Lo que el dibujo nos presenta son apenas sugerencias. En efecto, la elección del papel negro trae como consecuencia la intuición de un espacio que, aunque nocturno, no genera la idea de vacío sino, mejor, la de que somos como voyeristas atentos a las figuras que, en ambientes saturados de gente, se nos revelan gracias a luces escenográficas, fugaces y puntuales. De hecho, se percibe que son muy distintas las obras sobre papel rojo, donde el espacio es menos temporal, más psicológico y erótico; y, por supuesto, serían diferentes estos dibujos sobre papel blanco.

Es igualmente definitiva la cuidadosa ubicación de las figuras en el papel porque determina nuestra propia ubicación y, de paso, genera distintas relaciones emotivas con ellas y con la obra misma; en este caso, nuestro punto de vista las enaltece y destaca.

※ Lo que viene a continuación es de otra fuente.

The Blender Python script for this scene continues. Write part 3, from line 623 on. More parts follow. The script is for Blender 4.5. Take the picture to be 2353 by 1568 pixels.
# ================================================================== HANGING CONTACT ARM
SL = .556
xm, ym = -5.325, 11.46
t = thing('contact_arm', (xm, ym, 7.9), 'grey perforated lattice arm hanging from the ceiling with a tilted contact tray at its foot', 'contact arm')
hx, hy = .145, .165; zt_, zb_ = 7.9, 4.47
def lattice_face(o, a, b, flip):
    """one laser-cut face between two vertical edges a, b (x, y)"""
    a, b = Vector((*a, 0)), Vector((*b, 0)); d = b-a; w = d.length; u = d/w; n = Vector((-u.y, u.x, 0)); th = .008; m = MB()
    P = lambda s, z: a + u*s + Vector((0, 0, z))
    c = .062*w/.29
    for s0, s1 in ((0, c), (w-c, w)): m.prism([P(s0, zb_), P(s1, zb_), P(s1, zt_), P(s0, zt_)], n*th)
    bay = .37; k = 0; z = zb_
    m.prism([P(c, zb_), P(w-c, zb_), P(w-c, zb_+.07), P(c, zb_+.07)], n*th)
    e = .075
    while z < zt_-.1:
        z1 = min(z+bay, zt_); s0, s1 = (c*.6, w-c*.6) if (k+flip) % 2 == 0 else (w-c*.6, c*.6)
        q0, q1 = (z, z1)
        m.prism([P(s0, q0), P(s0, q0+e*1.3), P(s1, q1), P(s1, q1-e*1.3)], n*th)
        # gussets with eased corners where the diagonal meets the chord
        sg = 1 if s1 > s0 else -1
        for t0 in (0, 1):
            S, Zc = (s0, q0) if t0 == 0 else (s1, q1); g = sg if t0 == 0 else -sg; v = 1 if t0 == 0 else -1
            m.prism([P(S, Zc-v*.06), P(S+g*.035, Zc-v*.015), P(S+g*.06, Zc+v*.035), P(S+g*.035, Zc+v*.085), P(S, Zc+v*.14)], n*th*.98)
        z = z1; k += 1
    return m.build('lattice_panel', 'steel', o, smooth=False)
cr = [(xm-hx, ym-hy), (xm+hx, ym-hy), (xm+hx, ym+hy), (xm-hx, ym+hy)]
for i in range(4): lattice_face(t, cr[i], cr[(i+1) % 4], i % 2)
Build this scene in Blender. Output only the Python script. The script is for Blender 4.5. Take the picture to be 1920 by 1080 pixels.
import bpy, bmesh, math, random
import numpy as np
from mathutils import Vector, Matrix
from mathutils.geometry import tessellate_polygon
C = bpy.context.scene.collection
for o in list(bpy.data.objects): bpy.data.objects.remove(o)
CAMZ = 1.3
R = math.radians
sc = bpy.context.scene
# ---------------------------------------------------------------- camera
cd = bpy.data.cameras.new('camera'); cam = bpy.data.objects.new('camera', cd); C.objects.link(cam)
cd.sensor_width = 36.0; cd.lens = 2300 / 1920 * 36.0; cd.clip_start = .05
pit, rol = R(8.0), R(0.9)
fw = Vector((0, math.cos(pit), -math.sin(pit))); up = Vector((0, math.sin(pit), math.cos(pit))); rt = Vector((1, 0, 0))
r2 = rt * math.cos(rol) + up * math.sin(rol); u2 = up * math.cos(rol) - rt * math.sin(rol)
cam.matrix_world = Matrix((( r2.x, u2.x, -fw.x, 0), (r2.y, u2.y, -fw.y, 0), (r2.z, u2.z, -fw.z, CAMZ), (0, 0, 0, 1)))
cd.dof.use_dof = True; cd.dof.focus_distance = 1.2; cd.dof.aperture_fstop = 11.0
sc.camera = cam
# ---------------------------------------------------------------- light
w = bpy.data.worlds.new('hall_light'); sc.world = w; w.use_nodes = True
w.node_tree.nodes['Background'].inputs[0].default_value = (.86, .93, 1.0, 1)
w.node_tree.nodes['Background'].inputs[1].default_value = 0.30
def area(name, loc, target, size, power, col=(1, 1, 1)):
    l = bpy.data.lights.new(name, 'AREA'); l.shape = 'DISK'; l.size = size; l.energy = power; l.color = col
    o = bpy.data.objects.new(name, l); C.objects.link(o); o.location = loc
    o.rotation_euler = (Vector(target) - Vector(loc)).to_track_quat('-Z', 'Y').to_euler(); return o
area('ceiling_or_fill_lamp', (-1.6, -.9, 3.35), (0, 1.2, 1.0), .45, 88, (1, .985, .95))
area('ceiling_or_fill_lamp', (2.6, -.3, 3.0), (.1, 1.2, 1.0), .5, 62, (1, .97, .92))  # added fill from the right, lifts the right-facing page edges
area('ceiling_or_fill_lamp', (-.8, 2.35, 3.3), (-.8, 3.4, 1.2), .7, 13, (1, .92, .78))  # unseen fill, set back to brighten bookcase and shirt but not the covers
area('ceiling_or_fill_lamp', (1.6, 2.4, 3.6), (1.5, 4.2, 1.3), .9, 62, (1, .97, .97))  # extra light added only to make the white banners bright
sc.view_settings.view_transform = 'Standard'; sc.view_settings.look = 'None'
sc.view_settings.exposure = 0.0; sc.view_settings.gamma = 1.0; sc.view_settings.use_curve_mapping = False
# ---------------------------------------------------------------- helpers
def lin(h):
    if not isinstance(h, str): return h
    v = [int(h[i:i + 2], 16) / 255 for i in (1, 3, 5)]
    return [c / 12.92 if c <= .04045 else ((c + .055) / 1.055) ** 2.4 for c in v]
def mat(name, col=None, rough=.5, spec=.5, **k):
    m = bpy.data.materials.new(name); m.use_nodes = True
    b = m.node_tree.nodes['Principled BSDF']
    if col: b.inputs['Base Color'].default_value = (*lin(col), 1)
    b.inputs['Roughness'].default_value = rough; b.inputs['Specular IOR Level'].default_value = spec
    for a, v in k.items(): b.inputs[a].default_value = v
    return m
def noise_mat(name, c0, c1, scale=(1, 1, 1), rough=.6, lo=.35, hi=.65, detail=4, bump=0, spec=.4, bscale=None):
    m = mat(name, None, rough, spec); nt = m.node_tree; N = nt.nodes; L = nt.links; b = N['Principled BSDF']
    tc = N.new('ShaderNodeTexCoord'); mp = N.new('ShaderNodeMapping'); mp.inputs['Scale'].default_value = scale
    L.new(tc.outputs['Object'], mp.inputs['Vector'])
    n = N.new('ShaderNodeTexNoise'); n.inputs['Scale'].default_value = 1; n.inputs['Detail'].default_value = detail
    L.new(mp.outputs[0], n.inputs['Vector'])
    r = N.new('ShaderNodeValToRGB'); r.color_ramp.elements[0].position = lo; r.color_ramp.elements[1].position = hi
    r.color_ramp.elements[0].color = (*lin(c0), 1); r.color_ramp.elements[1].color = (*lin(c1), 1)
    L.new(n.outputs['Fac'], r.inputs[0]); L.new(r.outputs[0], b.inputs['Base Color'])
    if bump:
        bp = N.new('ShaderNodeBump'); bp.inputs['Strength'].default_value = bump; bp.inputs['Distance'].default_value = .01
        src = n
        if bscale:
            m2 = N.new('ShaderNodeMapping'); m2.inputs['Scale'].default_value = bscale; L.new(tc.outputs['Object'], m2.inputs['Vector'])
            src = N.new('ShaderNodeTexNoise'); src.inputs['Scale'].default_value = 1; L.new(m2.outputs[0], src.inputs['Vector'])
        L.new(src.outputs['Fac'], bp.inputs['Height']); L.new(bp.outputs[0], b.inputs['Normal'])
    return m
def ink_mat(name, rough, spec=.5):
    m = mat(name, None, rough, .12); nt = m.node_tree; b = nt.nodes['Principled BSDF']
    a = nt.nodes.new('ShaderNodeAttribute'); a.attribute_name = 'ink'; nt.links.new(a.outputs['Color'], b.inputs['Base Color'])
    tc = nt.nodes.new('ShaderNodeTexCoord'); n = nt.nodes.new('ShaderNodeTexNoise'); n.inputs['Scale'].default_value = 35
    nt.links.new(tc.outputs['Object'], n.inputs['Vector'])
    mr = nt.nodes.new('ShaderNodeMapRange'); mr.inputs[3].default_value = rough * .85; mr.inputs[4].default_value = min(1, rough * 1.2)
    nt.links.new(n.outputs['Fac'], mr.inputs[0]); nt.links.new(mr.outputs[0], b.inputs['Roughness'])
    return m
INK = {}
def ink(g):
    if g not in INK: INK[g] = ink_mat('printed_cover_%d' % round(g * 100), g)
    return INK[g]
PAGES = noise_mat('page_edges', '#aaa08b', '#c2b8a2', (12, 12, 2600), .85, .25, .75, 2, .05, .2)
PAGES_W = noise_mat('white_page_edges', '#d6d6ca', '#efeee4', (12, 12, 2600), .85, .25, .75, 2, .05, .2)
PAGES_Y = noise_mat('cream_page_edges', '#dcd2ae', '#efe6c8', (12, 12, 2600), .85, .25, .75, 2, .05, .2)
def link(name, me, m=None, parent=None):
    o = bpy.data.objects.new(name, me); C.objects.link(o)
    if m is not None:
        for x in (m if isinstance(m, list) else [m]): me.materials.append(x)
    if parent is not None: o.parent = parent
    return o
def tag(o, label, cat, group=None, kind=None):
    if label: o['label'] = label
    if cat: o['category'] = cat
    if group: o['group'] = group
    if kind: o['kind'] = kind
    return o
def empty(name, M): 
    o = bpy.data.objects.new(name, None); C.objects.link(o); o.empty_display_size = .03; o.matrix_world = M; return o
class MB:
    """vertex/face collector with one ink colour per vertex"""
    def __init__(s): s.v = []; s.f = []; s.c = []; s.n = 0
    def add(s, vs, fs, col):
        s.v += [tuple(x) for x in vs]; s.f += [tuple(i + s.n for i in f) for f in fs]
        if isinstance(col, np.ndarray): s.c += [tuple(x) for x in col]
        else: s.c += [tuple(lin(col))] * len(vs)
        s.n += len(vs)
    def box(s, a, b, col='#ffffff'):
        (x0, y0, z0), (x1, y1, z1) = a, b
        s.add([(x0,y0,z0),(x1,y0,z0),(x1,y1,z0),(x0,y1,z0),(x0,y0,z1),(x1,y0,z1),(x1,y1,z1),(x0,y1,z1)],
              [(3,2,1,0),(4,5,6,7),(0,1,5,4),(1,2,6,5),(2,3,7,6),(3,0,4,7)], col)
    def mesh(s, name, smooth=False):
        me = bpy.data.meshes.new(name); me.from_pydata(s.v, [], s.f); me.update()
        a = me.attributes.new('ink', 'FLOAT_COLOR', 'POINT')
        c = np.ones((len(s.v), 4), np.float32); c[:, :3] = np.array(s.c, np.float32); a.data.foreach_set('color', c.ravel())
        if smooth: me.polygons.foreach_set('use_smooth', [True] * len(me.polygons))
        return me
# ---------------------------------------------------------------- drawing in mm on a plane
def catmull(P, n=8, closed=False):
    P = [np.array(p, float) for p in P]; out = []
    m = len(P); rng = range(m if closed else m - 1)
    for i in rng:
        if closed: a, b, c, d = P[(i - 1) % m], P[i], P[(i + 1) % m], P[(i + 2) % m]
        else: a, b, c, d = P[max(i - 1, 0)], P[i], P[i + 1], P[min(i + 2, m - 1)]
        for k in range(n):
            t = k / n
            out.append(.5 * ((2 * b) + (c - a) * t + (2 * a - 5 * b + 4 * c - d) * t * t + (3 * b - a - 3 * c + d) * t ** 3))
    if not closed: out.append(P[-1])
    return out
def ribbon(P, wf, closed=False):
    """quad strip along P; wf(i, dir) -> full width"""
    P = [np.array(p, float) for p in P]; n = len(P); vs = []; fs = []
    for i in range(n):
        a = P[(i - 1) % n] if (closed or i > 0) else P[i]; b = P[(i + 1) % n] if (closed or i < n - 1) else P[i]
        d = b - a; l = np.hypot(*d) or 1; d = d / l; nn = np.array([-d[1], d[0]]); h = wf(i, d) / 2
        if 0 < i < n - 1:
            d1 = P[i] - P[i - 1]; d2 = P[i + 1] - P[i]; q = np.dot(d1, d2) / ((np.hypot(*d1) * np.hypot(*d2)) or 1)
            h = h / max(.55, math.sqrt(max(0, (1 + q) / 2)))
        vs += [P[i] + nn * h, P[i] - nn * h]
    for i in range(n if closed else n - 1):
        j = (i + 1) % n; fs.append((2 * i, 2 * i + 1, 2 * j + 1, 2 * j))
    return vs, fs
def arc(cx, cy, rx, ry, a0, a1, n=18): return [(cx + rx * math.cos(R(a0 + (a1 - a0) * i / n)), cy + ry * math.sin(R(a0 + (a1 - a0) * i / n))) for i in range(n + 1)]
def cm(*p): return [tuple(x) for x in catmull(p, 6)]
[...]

Pero, como ya se dijo, las formas y estructuras solo se validan en la medida en que se crean como fuente de sentido. Y lo que aquí aparece es la noche como color de experiencia, posibilidad de encuentro o de ruptura, con figuras que solo vemos parcialmente y de cuyas vivencias nunca podemos estar seguros; figuras que nos descubren una cara de la ciudad cargada con la belleza de la intimidad y de lo cotidiano.

Sugerencias que actúan más sobre la mente que sobre los ojos.